> **What the exercise asks**
Your task is to reproduce word for word the lines running from the line containing "Keep writing the" to the line containing "umbrella(1413,728,1.5,'bluecloth','smaller blue umbrella", inclusive. Nothing else belongs in the answer.

── Material for this task

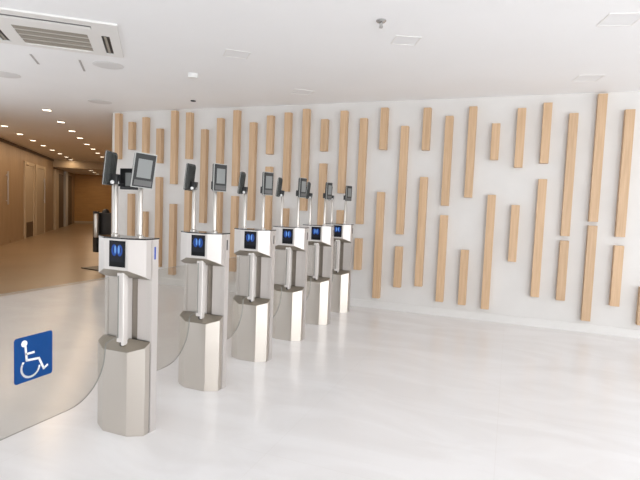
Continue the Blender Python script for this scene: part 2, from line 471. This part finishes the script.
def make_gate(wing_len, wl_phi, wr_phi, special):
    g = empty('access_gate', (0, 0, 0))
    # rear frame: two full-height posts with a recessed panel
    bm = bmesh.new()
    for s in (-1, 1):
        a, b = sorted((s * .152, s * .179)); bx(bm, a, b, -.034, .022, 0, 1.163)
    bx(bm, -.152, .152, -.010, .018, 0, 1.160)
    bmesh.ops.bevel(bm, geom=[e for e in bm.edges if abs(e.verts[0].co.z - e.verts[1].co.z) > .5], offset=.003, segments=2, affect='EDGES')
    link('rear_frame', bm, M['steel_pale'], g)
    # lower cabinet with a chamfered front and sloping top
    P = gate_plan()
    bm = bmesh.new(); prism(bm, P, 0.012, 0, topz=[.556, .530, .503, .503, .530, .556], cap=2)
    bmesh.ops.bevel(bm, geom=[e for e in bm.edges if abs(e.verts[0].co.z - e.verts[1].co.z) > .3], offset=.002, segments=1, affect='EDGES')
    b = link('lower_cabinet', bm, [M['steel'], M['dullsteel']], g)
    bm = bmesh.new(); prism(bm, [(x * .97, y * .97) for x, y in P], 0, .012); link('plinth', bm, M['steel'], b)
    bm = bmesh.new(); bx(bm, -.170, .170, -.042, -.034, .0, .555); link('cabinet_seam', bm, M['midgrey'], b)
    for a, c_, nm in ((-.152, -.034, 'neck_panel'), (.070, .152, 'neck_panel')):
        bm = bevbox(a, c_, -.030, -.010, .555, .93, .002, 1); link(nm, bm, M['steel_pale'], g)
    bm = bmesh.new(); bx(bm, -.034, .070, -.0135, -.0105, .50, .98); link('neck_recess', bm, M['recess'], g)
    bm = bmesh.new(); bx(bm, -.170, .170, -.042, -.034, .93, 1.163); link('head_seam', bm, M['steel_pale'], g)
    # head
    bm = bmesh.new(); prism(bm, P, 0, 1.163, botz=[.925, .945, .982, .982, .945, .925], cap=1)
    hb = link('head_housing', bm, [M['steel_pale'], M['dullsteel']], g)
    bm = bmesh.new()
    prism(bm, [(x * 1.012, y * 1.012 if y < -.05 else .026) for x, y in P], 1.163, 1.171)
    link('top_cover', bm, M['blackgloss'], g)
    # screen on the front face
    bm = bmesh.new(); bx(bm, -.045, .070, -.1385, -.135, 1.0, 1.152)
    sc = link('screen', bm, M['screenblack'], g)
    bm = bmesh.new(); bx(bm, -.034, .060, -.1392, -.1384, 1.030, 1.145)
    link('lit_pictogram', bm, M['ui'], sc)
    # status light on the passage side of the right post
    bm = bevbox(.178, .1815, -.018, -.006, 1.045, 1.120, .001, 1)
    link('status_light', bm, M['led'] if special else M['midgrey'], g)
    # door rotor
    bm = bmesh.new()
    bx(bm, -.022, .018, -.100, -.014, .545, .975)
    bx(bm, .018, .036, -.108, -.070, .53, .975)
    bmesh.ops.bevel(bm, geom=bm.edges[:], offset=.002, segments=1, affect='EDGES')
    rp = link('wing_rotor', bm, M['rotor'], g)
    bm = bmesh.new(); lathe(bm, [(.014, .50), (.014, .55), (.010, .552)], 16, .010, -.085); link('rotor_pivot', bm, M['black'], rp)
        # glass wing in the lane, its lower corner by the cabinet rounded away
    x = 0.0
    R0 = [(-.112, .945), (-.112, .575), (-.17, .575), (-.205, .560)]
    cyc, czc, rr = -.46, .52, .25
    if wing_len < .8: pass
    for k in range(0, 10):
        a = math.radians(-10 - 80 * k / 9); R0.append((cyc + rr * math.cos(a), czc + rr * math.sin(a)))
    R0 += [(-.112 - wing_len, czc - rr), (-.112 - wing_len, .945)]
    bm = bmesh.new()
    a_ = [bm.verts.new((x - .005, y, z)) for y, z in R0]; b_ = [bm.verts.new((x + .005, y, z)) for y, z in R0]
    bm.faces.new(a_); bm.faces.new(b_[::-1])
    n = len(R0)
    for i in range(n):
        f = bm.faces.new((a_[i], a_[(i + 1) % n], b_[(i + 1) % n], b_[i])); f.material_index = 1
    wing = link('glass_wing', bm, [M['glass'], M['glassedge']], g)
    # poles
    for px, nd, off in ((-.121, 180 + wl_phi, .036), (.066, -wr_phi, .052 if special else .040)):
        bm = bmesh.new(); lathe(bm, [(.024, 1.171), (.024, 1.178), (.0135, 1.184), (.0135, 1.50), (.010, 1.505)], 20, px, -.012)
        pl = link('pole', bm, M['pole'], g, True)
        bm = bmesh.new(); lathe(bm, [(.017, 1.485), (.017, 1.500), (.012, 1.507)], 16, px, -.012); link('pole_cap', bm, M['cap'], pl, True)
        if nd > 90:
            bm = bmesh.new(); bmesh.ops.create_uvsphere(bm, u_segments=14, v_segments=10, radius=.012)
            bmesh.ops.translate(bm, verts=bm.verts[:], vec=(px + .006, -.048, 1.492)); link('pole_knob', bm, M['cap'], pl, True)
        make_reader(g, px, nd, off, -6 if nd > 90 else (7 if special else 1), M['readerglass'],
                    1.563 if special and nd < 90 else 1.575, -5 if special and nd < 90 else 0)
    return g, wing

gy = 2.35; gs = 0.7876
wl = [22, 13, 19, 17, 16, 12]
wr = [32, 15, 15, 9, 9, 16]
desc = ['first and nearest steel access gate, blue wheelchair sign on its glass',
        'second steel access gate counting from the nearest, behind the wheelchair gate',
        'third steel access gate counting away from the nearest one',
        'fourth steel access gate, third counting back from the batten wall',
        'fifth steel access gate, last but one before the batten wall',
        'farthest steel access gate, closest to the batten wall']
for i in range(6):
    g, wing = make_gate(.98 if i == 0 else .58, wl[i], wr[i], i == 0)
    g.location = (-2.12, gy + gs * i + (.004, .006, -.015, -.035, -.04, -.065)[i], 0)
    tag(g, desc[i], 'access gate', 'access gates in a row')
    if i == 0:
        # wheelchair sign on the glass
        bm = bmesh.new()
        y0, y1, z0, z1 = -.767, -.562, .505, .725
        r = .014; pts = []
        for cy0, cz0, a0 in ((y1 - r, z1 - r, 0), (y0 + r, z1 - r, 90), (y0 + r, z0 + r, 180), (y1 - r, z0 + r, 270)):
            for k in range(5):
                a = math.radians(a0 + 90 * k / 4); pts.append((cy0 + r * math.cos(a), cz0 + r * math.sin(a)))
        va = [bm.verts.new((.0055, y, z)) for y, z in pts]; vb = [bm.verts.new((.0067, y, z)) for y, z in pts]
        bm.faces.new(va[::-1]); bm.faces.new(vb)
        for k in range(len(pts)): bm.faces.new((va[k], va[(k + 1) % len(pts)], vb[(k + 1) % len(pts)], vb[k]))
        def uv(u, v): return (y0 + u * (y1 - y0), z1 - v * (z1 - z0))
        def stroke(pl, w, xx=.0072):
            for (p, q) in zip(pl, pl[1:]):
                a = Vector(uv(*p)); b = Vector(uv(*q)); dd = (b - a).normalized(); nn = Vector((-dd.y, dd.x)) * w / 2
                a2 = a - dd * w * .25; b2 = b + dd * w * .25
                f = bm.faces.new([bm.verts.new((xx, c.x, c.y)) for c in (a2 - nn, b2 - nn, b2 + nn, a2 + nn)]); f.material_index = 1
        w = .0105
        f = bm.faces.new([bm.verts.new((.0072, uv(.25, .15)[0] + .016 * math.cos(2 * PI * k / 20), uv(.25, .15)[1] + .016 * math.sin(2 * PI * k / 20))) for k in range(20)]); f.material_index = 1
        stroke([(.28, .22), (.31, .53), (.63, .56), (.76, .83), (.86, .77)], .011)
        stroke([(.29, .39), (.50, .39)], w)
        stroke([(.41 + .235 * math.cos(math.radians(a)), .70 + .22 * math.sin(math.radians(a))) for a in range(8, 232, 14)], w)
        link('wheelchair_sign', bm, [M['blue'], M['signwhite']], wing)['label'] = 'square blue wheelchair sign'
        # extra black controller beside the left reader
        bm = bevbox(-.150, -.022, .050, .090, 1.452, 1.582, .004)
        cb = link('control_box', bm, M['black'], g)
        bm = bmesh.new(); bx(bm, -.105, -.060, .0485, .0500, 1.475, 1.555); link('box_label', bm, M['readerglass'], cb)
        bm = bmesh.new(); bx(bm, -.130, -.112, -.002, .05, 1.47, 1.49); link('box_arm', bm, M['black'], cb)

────
── Material for this task

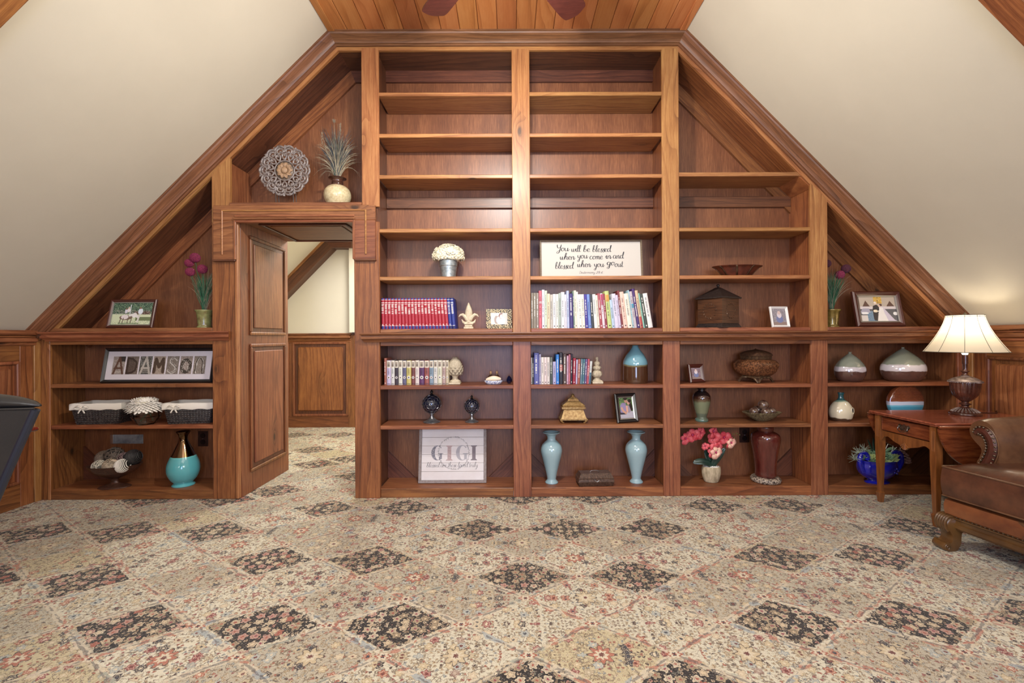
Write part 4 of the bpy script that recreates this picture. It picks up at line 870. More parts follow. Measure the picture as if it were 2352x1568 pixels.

────
── Material for this task

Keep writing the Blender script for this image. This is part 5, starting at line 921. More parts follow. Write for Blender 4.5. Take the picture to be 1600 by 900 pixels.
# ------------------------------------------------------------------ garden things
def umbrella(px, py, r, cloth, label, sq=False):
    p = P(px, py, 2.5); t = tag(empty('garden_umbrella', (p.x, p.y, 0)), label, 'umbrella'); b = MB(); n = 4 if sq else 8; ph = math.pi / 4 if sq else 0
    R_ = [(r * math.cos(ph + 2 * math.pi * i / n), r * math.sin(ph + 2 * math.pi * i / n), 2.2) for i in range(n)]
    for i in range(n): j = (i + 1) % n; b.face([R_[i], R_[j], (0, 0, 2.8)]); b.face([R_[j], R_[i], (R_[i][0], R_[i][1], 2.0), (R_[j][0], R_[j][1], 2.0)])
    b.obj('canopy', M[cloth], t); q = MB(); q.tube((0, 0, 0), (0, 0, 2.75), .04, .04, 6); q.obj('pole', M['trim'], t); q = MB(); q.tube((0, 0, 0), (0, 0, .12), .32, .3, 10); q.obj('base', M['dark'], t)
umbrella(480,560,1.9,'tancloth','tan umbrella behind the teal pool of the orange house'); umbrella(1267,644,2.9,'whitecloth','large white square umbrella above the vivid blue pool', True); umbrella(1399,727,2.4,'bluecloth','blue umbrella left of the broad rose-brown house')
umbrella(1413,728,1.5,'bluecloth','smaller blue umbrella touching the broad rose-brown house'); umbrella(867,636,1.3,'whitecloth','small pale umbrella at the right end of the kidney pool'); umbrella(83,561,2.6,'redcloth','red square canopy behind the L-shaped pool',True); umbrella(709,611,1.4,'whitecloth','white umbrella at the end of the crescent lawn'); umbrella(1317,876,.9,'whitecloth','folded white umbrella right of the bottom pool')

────

> **Exercise output**
Keep writing the Blender script for this image. This is part 5, starting at line 921. More parts follow. Write for Blender 4.5. Take the picture to be 1600 by 900 pixels.
# ------------------------------------------------------------------ garden things
def umbrella(px, py, r, cloth, label, sq=False):
    p = P(px, py, 2.5); t = tag(empty('garden_umbrella', (p.x, p.y, 0)), label, 'umbrella'); b = MB(); n = 4 if sq else 8; ph = math.pi / 4 if sq else 0
    R_ = [(r * math.cos(ph + 2 * math.pi * i / n), r * math.sin(ph + 2 * math.pi * i / n), 2.2) for i in range(n)]
    for i in range(n): j = (i + 1) % n; b.face([R_[i], R_[j], (0, 0, 2.8)]); b.face([R_[j], R_[i], (R_[i][0], R_[i][1], 2.0), (R_[j][0], R_[j][1], 2.0)])
    b.obj('canopy', M[cloth], t); q = MB(); q.tube((0, 0, 0), (0, 0, 2.75), .04, .04, 6); q.obj('pole', M['trim'], t); q = MB(); q.tube((0, 0, 0), (0, 0, .12), .32, .3, 10); q.obj('base', M['dark'], t)
umbrella(480,560,1.9,'tancloth','tan umbrella behind the teal pool of the orange house'); umbrella(1267,644,2.9,'whitecloth','large white square umbrella above the vivid blue pool', True); umbrella(1399,727,2.4,'bluecloth','blue umbrella left of the broad rose-brown house')
umbrella(1413,728,1.5,'bluecloth','smaller blue umbrella touching the broad rose-brown house'); umbrella(867,636,1.3,'whitecloth','small pale umbrella at the right end of the kidney pool'); umbrella(83,561,2.6,'redcloth','red square canopy behind the L-shaped pool',True); umbrella(709,611,1.4,'whitecloth','white umbrella at the end of the crescent lawn'); umbrella(1317,876,.9,'whitecloth','folded white umbrella right of the bottom pool')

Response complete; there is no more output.